In Canada, Keurig’s move has sparked a $600-million lawsuit and a complaint to the Competition Bureau from Club Coffee. A similar lawsuit has been launched in the United States by TreeHouse Foods. Keurig says the various challenges are without merit.

An online boycott has also popped up, as have YouTube videos explaining how to circumvent the technology.

For its part, the company says the new technology is beneficial to consumers because it guarantees them better coffee.

“We want customers who use the Keurig 2.0 system to have a quality experience that is exactly the same each and every time,” says Isabelle Pasquet-Geairon, vice-president of marketing at Keurig Canada. “Having this assurance is important for us.“ Stephane Glorieux, president of the company’s Canadian operations, reinforced that position in several recent interviews by suggesting that efforts to hack the new machines made them less useful.

“We strongly discourage people from using this approach,” he told the Financial Post. “You are getting away from the process of being simple and convenient.”
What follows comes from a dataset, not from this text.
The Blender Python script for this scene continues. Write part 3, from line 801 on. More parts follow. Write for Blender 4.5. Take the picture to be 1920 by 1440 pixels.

The arguments echo those of North American wireless providers, who have previously said cellphones need to be locked to their networks in order to work properly. Cellphone companies have also said competitors need to be shut out of the market for them to keep investing, a position Keurig has also taken.

That logic hasn’t turned out well for cellphone subscribers, with Canadians and Americans paying the highest bills in the industrialized world, according to the Bank of America Merrill Lynch Global Wireless Matrix. Regulators ultimately had to force wireless companies to unlock phones.

Let’s be real. The restrictions on the Keurig 2.0 machine aren’t about providing consumers with a better cup of coffee, but more about protecting the company’s share of the pod market. Keurig also makes money from brands that are officially licensed to make capsules, and nothing from third-party competitors.

The company announced price hikes of 9 per cent in August, around the same time it introduced its new locked-down machine, citing higher productions costs in raw materials, packaging, energy and transportation.

It’s the first increase in what is sure to be many, unless consumers vote with their wallets and prevent the emergence of a veritable locked-down coffee cabal.

Anyone who doesn’t think it can happen probably hasn’t tried to buy printer ink lately.

Correction: A previous version of this article said Keurig was headquartered in Massachusetts.